Le président conservateur mexicain Felipe Calderon a franchi un pas dans la lutte contre le crime organisé et la corruption en appelant dimanche à la formation de «comités citoyens» locaux de «vigilance» et de «dénonciation».

«Je ne m'intéresse pas seulement à la mise en place d'instances citoyennes au niveau national, mais à ce qu'existent aussi des instances de vigilance et des exigences citoyennes dans chaque Etat et dans les plus grandes villes, qui puissent servir à dénoncer et promouvoir une culture de participation et de dénonciation», a-t-il déclaré dans un message officiel aux médias.
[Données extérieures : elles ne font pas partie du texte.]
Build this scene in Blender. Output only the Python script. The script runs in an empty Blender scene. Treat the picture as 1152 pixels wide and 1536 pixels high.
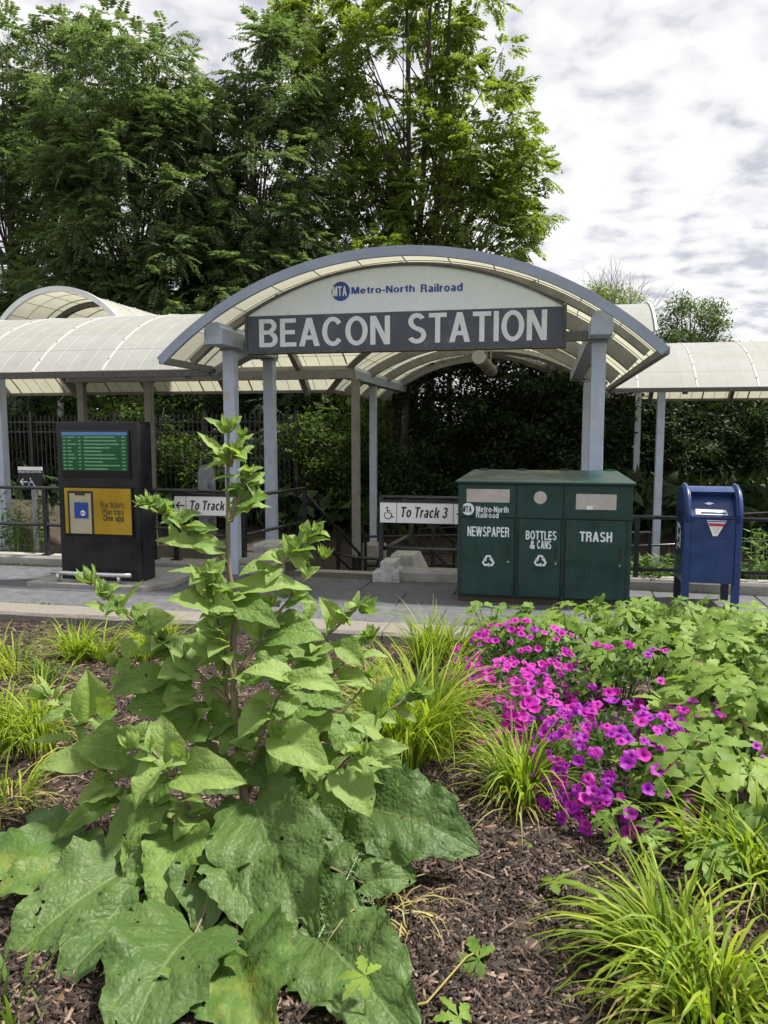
import bpy, bmesh, math, random
import numpy as np
from mathutils import Vector, Matrix
R = math.radians
PI = math.pi
random.seed(7)
rng = np.random.default_rng(11)
scene = bpy.context.scene
scene.cycles.diffuse_bounces = 8; scene.cycles.max_bounces = 14
COL = scene.collection

# ------------------------------------------------------------------ camera
CAM_Z, PITCH, YAW, FPX = 1.85, R(6.08), R(12.0), 1154.0
cam_d = bpy.data.cameras.new('camera'); cam = bpy.data.objects.new('camera', cam_d); COL.objects.link(cam)
cam.location = (0, 0, CAM_Z); cam.rotation_euler = (R(90) - PITCH, 0, YAW)
cam_d.sensor_fit = 'VERTICAL'; cam_d.sensor_height = 24.0; cam_d.sensor_width = 18.0
cam_d.lens = 24.0 * FPX / 1536.0; cam_d.clip_start = 0.05; cam_d.clip_end = 3000
scene.camera = cam

# ------------------------------------------------------------------ sky, sun, exposure
SUN_EL, SUN_AZ = R(58), R(74)          # azimuth measured from +y (behind the station) towards +x
world = bpy.data.worlds.new('World'); scene.world = world; world.use_nodes = True
nt = world.node_tree; nt.nodes.clear()
def wn(t, **k):
    n = nt.nodes.new(t)
    for a, b in k.items(): setattr(n, a, b)
    return n
def wl(a, b): nt.links.new(a, b)
w_out = wn('ShaderNodeOutputWorld'); w_bg = wn('ShaderNodeBackground'); w_bg.inputs['Strength'].default_value = 0.077
w_sky = wn('ShaderNodeTexSky', sky_type='NISHITA', sun_disc=False)
w_sky.sun_elevation = SUN_EL; w_sky.sun_rotation = SUN_AZ
w_tc = wn('ShaderNodeTexCoord'); w_sep = wn('ShaderNodeSeparateXYZ'); wl(w_tc.outputs['Generated'], w_sep.inputs[0])
w_den = wn('ShaderNodeMath', operation='MAXIMUM'); wl(w_sep.outputs[2], w_den.inputs[0]); w_den.inputs[1].default_value = 0.0
w_add = wn('ShaderNodeMath', operation='ADD'); wl(w_den.outputs[0], w_add.inputs[0]); w_add.inputs[1].default_value = 0.16
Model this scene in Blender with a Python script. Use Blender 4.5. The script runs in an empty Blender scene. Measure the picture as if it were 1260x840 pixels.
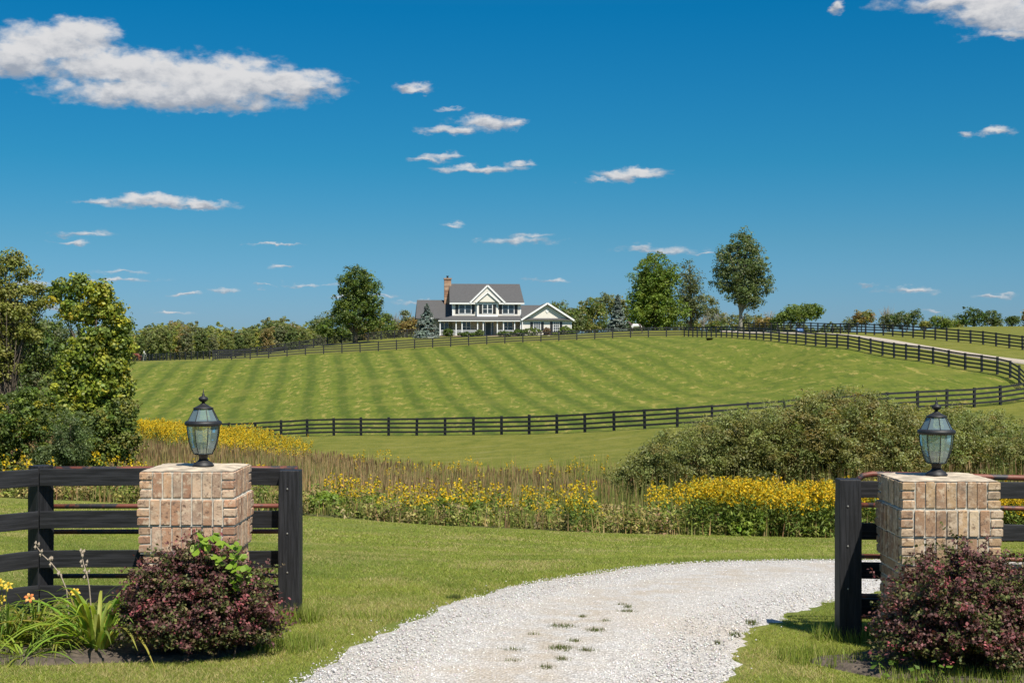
import bpy, math, random
import numpy as np
from mathutils import Vector, Matrix

R = math.radians
PI = math.pi
scene = bpy.context.scene
COL = scene.collection
F = 1750.0           # focal length in reference pixels (50 mm lens)
CX, HY = 630.0, 430.0
CAMZ = 1.9
rng = np.random.default_rng(7)
random.seed(7)

def at(px, py, D):
    return (float((px-CX)/F*D), float(D), float(CAMZ-(py-HY)/F*D))

# ------------------------------------------------------------------ terrain
CTRL = [  # (x pixel, y pixel, distance)
 # near
 (200,None,2,-.05),(630,None,2,-.05),(1060,None,2,-.08),
 (0,None,9.3,-.05),(230,None,9.3,-.05),(630,None,9.3,-.06),(900,None,9.3,-.09),(1170,None,9.3,-.12),(1400,None,9.5,-.12),
 (-400,None,10,-.05),(1800,None,10,-.1),
 (345,None,10.3,-.05),(50,None,10.4,-.08),(1040,None,10.1,-.15),(630,None,10.5,-.1),
 (850,692,15.8),(1030,689.5,16.2),(700,708,14.2),(1300,688,17),
 (0,None,18,-.55),(300,None,18,-.62),(600,None,22,-1.18),(900,None,22,-1.25),(1200,None,22,-1.2),
 # lawn edge
 (0,612,37),(170,620,36),(370,635,34),(560,648,34),(740,655,35),(900,659,36),(1030,662,36),(1260,664,37),
 # valley
 (0,None,46,-2.25),(100,None,48,-2.4),(250,None,58,-3.4),(400,None,58,-4.1),(600,None,50,-4.0),(800,None,48,-3.7),(1100,None,50,-3.5),(1300,None,50,-3.0),
 (170,None,78,-3.9),(300,None,80,-4.2),(400,None,75,-4.6),(600,None,64,-4.5),(750,None,66,-4.2),(900,None,70,-3.6),(1100,None,75,-3.0),(1300,None,80,-2.2),
 (0,None,80,-3.6),
 # lower paddock fence
 (60,542,116),(200,541,115),(299,539.6,114),(373,538,110),(487,536.5,107),(603,534.5,104),(683,532.5,101),(774,529.5,96),(866,525,93),(980,515,94),(1101,505,96),(1193,500.4,98),(1258,497,99),
 (1400,None,95,-1.2),
 # mid field
 (200,490,150),(420,478,148),(600,468,150),(780,458,148),(950,452,140),(1080,452,122),
 # crest fence
 (262,443,192),(324,440.5,195),(376,436.2,195),(437,433.5,195),(504,429.5,195),(568,425.8,195),(632,422,195),(717,418.3,195),(780,415.6,195),(842,414.2,195),
 (150,447,190),(0,455,190),
 # drive side fence
 (894,414.5,175),(948,419,157),(985,424,148),(1039,430.4,137),(1089,438.2,130),(1134,445.6,122),(1184,454.7,116),(1241,464.6,109),
 # outer fence
 (1258,429.8,137),(1210,424,143.5),(1167,419.7,150.5),(1115,415,159.5),(1070,412,168),(1022,410.5,180),(980,408.5,196),
 (1500,None,135,2.2),(1400,None,110,.6),
 # behind the crest
 (600,413.5,233),(520,414,236),(400,None,235,2.7),(700,412,233),(285,441,225),(150,446,255),
 (780,406,225),(912,408,212),(1000,None,230,4.3),(1110,None,250,4.9),(1180,402.5,250),(1260,402,250),(1500,None,250,6.2),
 (600,None,300,3.5),(850,None,300,3.6),(1060,None,310,4.2),(1200,None,320,5.0),(300,None,320,.6),(100,None,320,-.8),(-200,None,250,-.5),
 (0,None,520,-2.5),(300,None,520,-2.5),(600,None,520,-1),(1000,None,520,-2),(1400,None,520,-1),(-500,None,520,-3),
 (-500,None,100,-3.5),(-500,None,40,-1.8),(1900,None,40,-1.6),(2200,None,200,4),
 (0,None,1500,-6),(630,None,1500,-6),(1260,None,1500,-6),(-1500,None,1500,-6),(3000,None,1500,-6),(630,None,4000,-8),
]
def _ctrl():
    P, Z = [], []
    for c in CTRL:
        if c[1] is None:
            x, y, z = (c[0]-CX)/F*c[2], c[2], c[3]
        else:
            x, y, z = at(*c)
        P.append((x, y)); Z.append(z)
    return np.array(P), np.array(Z)
def warp(P):
    Y = np.maximum(P[:, 1]+15.0, 4.0)
    return np.stack([P[:, 0]/Y*2.2, np.log(Y)], 1)
_P, _Z = _ctrl()
_W = warp(_P)
def _phi(r2):
    r2 = np.maximum(r2, 1e-12)
    return 0.5*r2*np.log(r2)
_n = len(_W)
_K = _phi(((_W[:, None, :]-_W[None, :, :])**2).sum(2)) + np.eye(_n)*2e-5
_Q = np.hstack([np.ones((_n, 1)), _W])
_A = np.block([[_K, _Q], [_Q.T, np.zeros((3, 3))]])
_S = np.linalg.solve(_A, np.concatenate([_Z, np.zeros(3)]))
def H(x, y):
    x = np.atleast_1d(np.asarray(x, float)); y = np.atleast_1d(np.asarray(y, float))
    P = np.stack([x.ravel(), y.ravel()], 1)
    out = np.empty(len(P))
    for i in range(0, len(P), 20000):
        w = warp(P[i:i+20000])
        k = _phi(((w[:, None, :]-_W[None, :, :])**2).sum(2))
        out[i:i+20000] = k@_S[:_n] + _S[_n] + w@_S[_n+1:]
    return np.clip(out, -9, 9).reshape(x.shape)
def h1(x, y):
    return float(H(x, y)[0])
def hit(px, py, d0=5.0, d1=400.0):
    D = np.exp(np.linspace(math.log(d0), math.log(d1), 1500))
    x = (px-CX)/F*D
    z = CAMZ-(py-HY)/F*D
    k = np.argmax(z <= H(x, D))
    d = D[k]
    return (float((px-CX)/F*d), float(d))

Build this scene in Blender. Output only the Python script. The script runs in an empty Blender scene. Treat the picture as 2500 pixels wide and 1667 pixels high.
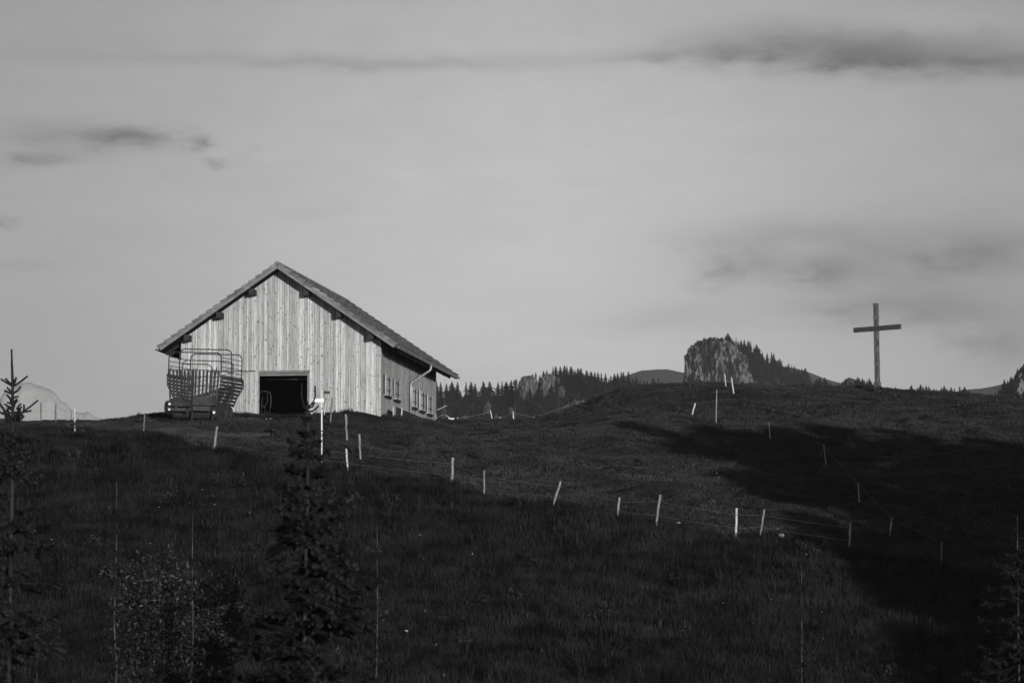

Ce n'est qu'une suggestion du président, car il n'a pas compétence légale pour l'installation de telles instances à l'échelon des Etats et des villes du pays.

Il s'agit de l'essentiel des mesures nouvelles qu'il a annoncées au cours d'un entretien avec les organisateurs de la «Marche blanche» de samedi au Mexique contre la criminalité, le «narcotrafic», les enlèvements et la corruption policière, qui avait conduit 200 000 manifestants silencieux dans les rues de Mexico, et des dizaines de milliers à travers le pays.

Des marches similaires avaient rassemblé plusieurs centaines de milliers de manifestants dans la capitale en 1997 et en 2004.

Les organisateurs de la «Marche» ont toutefois exprimé leur satisfaction à l'issue de leur entretien avec le président, ajoutant qu'il avait également annoncé l'élaboration d'une «carte nationale de la criminalité».

Au départ de la manifestation à Mexico, samedi soir, des banderoles affichaient des slogans mettant vertement en cause l'inefficacité des autorités face au crime organisé. «Autant que les putains nous gouvernent, nous jugent et nous condamnent, puisque leurs fils nous ont lâchés», lisait-on sur l'une d'entre elles.

Le président, de son côté, a déploré le manque d'implication de la population, voire son apathie face au crime organisé.

Il est vrai que les méthodes des cartels de la drogue sont pour le moins dissuasives: 12 corps décapités, des délinquants identifiés par la suite, découverts jeudi, quatre autres vendredi, et, samedi, deux soeurs retrouvées décapitées.

«Le président a lu chacune de nos observations, et il s'est engagé dans les domaines où il le pouvait, tandis que dans les autres il nous a donné ses explications. Nous sommes très satisfaits du résultat de cette réunion, nous croyons que c'est un important pas en avant», a déclaré dimanche aux journalistes Alberto Nuñez, président de l'organisation «Société en mouvement».

Pour le reste, lors de cet entretien, le président Calderon a essentiellement rappelé les engagements pris le 21 août par un sommet national des trois pouvoirs, l'exécutif, le législatif et le judiciaire, consacré à la lutte contre le crime organisé.

Le sommet avait abouti à la signature d'un accord national contre l'insécurité, dans lequel les autorités s'engagent à «nettoyer» les forces de police, lancer des stratégies contre le blanchiment d'argent et le trafic de drogue, y compris à petite échelle, et promulguer une loi anti-séquestrations.

L'accord prévoit aussi la création d'un Observatoire citoyen de contrôle de ses objectifs.

Les organisateurs et les manifestants de la «Marche» réclament des autorités des mesures plus efficaces contre la violence, liée essentiellement au trafic de drogue. Elle a déjà fait 2712 morts depuis le début de 2008, en particulier dans l'Etat de Chihuahua (nord). Ce bilan dépasse déjà celui de l'ensemble de l'année 2007.

Les enlèvements contre rançon sont également devenus monnaie courante au Mexique: 323 cas officiellement enregistrés pendant le premier semestre 2008, 438 sur l'ensemble de 2007.